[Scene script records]
_ _ _ _ _

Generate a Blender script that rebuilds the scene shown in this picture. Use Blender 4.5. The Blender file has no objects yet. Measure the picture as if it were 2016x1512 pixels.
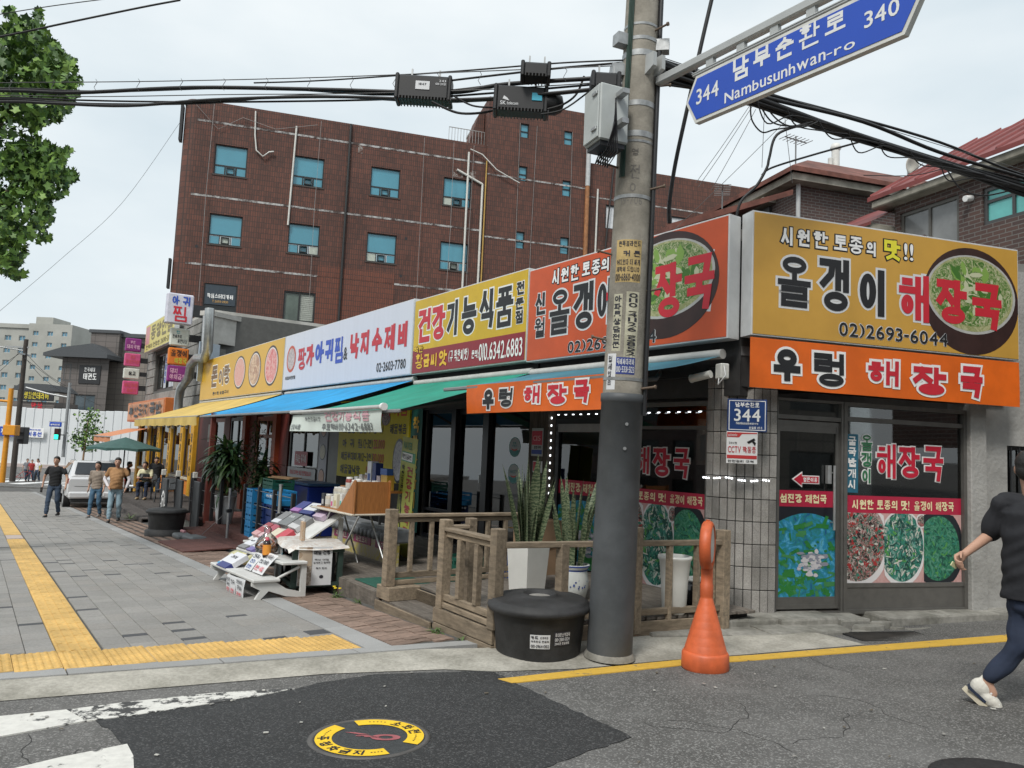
import bpy, math, random
import numpy as np
from mathutils import Vector, Matrix
random.seed(7)
SC = bpy.context.scene; COL = SC.collection
V = Vector; T = Matrix.Translation
def RZ(a): return Matrix.Rotation(math.radians(a), 4, 'Z')
def RX(a): return Matrix.Rotation(math.radians(a), 4, 'X')
def RY(a): return Matrix.Rotation(math.radians(a), 4, 'Y')

# -- camera
F = 1514.0; CX, CY = 1008.0, 756.0
ROLL = math.atan(.0435); PITCH = math.atan(132.9 / 1514)
CAMP = np.array([0, 0, 1.62])
fw = np.array([0, math.cos(PITCH), math.sin(PITCH)]); up0 = np.array([0, -math.sin(PITCH), math.cos(PITCH)]); rt0 = np.array([1., 0, 0])
cr = math.cos(ROLL) * rt0 + math.sin(ROLL) * up0
cu = -math.sin(ROLL) * rt0 + math.cos(ROLL) * up0
cam = bpy.data.cameras.new('camera'); cam_o = bpy.data.objects.new('camera', cam); COL.objects.link(cam_o)
cam.sensor_width = 36; cam.lens = 36 * F / 2016; cam.clip_end = 3000; cam.clip_start = .05
cam_o.matrix_world = Matrix(((cr[0], cu[0], -fw[0], 0), (cr[1], cu[1], -fw[1], 0), (cr[2], cu[2], -fw[2], 1.62), (0, 0, 0, 1)))
SC.camera = cam_o
# -- sky, sun, exposure
SUN_EL, SUN_AZ = 50.0, 205.0
w = bpy.data.worlds.new('World'); SC.world = w; w.use_nodes = True
nt = w.node_tree; bg = nt.nodes['Background']
sky = nt.nodes.new('ShaderNodeTexSky'); sky.sky_type = 'NISHITA'; sky.sun_disc = False
sky.sun_elevation = math.radians(SUN_EL); sky.sun_rotation = math.radians(SUN_AZ)
sky.air_density = 1.3; sky.dust_density = 4.0; sky.ozone_density = 1.5
sat = nt.nodes.new('ShaderNodeHueSaturation'); sat.inputs['Saturation'].default_value = .35
nt.links.new(sky.outputs[0], sat.inputs['Color'])
tc = nt.nodes.new('ShaderNodeTexCoord'); mp = nt.nodes.new('ShaderNodeMapping'); mp.inputs['Scale'].default_value = (1.2, 1.2, 3.2)
no = nt.nodes.new('ShaderNodeTexNoise'); no.inputs['Scale'].default_value = 1.7; no.inputs['Detail'].default_value = 5; no.inputs['Roughness'].default_value = .52
rp = nt.nodes.new('ShaderNodeValToRGB'); e = rp.color_ramp.elements
e[0].position = .32; e[0].color = (4.75, 5.45, 5.85, 1); e[1].position = .72; e[1].color = (6.6, 6.95, 7.05, 1)
nt.links.new(tc.outputs['Generated'], mp.inputs[0]); nt.links.new(mp.outputs[0], no.inputs['Vector']); nt.links.new(no.outputs[0], rp.inputs[0])
mx = nt.nodes.new('ShaderNodeMix'); mx.data_type = 'RGBA'; mx.inputs[0].default_value = .86
nt.links.new(sat.outputs[0], mx.inputs[6]); nt.links.new(rp.outputs[0], mx.inputs[7]); nt.links.new(mx.outputs[2], bg.inputs[0])
bg.inputs[1].default_value = .089
sl = bpy.data.lights.new('sun', 'SUN'); so = bpy.data.objects.new('sun', sl); COL.objects.link(so)
sl.energy = 1.5; sl.angle = math.radians(14); sl.color = (1, .965, .91)
az = math.radians(SUN_AZ); el = math.radians(SUN_EL)
sd = V((math.sin(az) * math.cos(el), math.cos(az) * math.cos(el), math.sin(el)))
so.rotation_euler = sd.to_track_quat('Z', 'Y').to_euler(); so.location = (0, 0, 30)
vs = SC.view_settings; vs.view_transform = 'Standard'; vs.look = 'None'; vs.exposure = .8; vs.gamma = 1; vs.use_curve_mapping = False
SC.cycles.max_bounces = 6; SC.cycles.transparent_max_bounces = 16; SC.cycles.use_denoising = True

# -- measuring frames
def ray(x, y):
    d = (x - CX) / F * cr - (y - CY) / F * cu + fw
    return d / np.linalg.norm(d)
def at(x, y, depth):
    d = (x - CX) / F * cr - (y - CY) / F * cu + fw
    return V(CAMP + d * depth)
def _hp(x, y, z):
    d = ray(x, y); return CAMP + d * ((z - CAMP[2]) / d[2])
def _unit(x, y):
    d = ray(x, y); d = np.array([d[0], d[1], 0]); return d / np.linalg.norm(d)
u1 = _unit(-45, 843); u2 = _unit(6100, 1110)
nA = np.array([-u1[1], u1[0], 0]); nB = np.array([u2[1], -u2[0], 0])
POLE = _hp(1200, 1285, 0); PB = _hp(1527, 1205, .06); G = .039
def _vp(x, y, P0, n):
    d = ray(x, y); return CAMP + d * (((P0 - CAMP)[:2] @ n[:2]) / (d[:2] @ n[:2]))
O = _vp(1457, 800, PB, nB); O[2] = 0
def mat4(o, X, Y, Z):
    return Matrix(((X[0], Y[0], Z[0], o[0]), (X[1], Y[1], Z[1], o[1]), (X[2], Y[2], Z[2], o[2]), (0, 0, 0, 1)))
UP = np.array([0, 0, 1.])
FA = mat4(O, -u1, -nA, UP)                               # main front: x to the viewer's right, y into the shops, z up
FB = mat4(O, u2, -nB, UP)
XG = np.append(-u1[:2], G); XG /= np.linalg.norm(XG)
OG = O + np.array([0, 0, -G * .45])
FG = mat4(OG, XG, -nA, np.cross(XG, -nA))
def A(x, y, t=0):
    P = _vp(x, y, O + nA * t, nA); return -(P - O) @ u1, P[2]
def B(x, y, t=0):
    P = _vp(x, y, O + nB * t, nB); return (P - O) @ u2, P[2]
def gz(s): return -G * (s + .45)
def pA(s, t, z): return V(O + u1 * s + nA * t + UP * z)
def pB(s, t, z): return V(O + u2 * s + nB * t + UP * z)
def b2a(sB, tB):
    P = O + u2 * sB + nB * tB - O; return P @ u1, P @ nA
AIN = FA.inverted()
def onG(x, y, dz=0):
    d = ray(x, y); t = (-G * ((CAMP - POLE)[:2] @ u1[:2]) + dz - CAMP[2]) / (d[2] + G * (d[:2] @ u1[:2]))
    P = CAMP + d * t - O; return P @ u1, P @ nA
def gA(s, t, dz=0, rz=0): return T(pA(s, t, gz(s) + dz)) @ FA.to_3x3().to_4x4() @ RZ(rz)
def fA(s, t, z, rz=0): return T(pA(s, t, z)) @ FA.to_3x3().to_4x4() @ RZ(rz)
def fB(s, t, z, rz=0): return T(pB(s, t, z)) @ FB.to_3x3().to_4x4() @ RZ(rz)

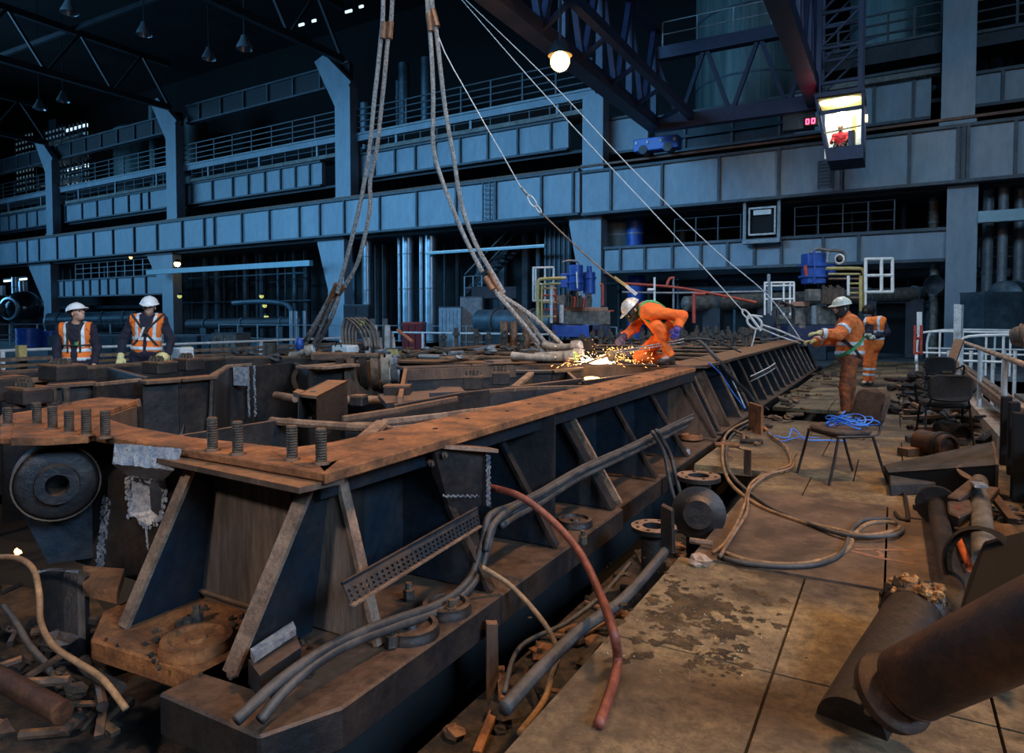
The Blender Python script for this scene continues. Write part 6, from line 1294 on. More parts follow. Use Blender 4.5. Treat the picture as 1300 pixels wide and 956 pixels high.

_ _ _ _ _

Skip the pictures, please, and transcribe only the lines from the beginning of the material through the one that contains "def RY(a): return".

Generate a Blender script that rebuilds the scene shown in this picture. Use Blender 4.5. The Blender file has no objects yet. Measure the picture as if it were 2016x1512 pixels.
import bpy, math, random
import numpy as np
from mathutils import Vector, Matrix
random.seed(7)
SC = bpy.context.scene; COL = SC.collection
V = Vector; T = Matrix.Translation
def RZ(a): return Matrix.Rotation(math.radians(a), 4, 'Z')
def RX(a): return Matrix.Rotation(math.radians(a), 4, 'X')
def RY(a): return Matrix.Rotation(math.radians(a), 4, 'Y')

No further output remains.